Wednesday, June 9, 2010

Cat and Mouse with the Weather

The weather has been teasing us the last two days. Yesterday it was a little on the windy side, but we decided to go and try anyways. Survey flying can't be done in winds that cause the aircraft to fly with too much crab angle, or produce too much pitch or yaw motions from the turbulence because it disturbs the sensors, nor can we fly survey through rain, because the noise created from the impact of the rain drops on the sensor pods also interfere with proper data collection. On our flight yesterday we went out to the block, flew 4 lines (about 30 minutes), and decided we had to call it quits. The winds were just too strong and producing too much crab angle.

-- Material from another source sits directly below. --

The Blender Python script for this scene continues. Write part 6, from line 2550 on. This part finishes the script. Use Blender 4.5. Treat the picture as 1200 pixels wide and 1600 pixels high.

Today we were expecting a storm to blow through by early morning, but when we got up it still wasn't looking too bad, so we thought we'd give it another try and take advantage of the calm winds before the storm came. We took off and headed out to the block, hoping the the scattered showers in the area wouldn't be over the block we wanted to fly. They were. My operator suggested we head north to another of our survey blocks that has all the regular lines completed but still needs the tie-lines done. Tie lines run 90 degrees to the regular lines, and are spaced much further apart. Judging by the name you can deduce that they're needed to "tie" the whole grid image together - they allow the processors to properly compile the map image out of the linear data the airplane collects. Or something like that. What do I know, I'm just the driver. Tie lines are spaced much further apart so it only took us about an hour of flying to get those all done before we were out of work. We at least managed to get SOMETHING done to show for our day though. Still moving forward at least.

Hopefully we'll have a semi-good day of flying tomorrow, and then I head south for the airplane's inspection, which we're both waiting for. Due to all the weather days we had at the start we've gone longer than we expected, and we're running out of groceries. We try to buy as much as we can down south where the prices are normal and there's more selection, but the last couple days we've been forced to duck into the Northern Store and bite the bullet on some groceries that cost over double the price of what it costs down south. Nine dollars for a small block of cheese, $4 for eggs, $4 for a bag of potato chips, $1.75 for a can of pop. Craziness. We get a per diem from the company, but whatever we don't spend goes straight into our pocket, so we do like to be frugal.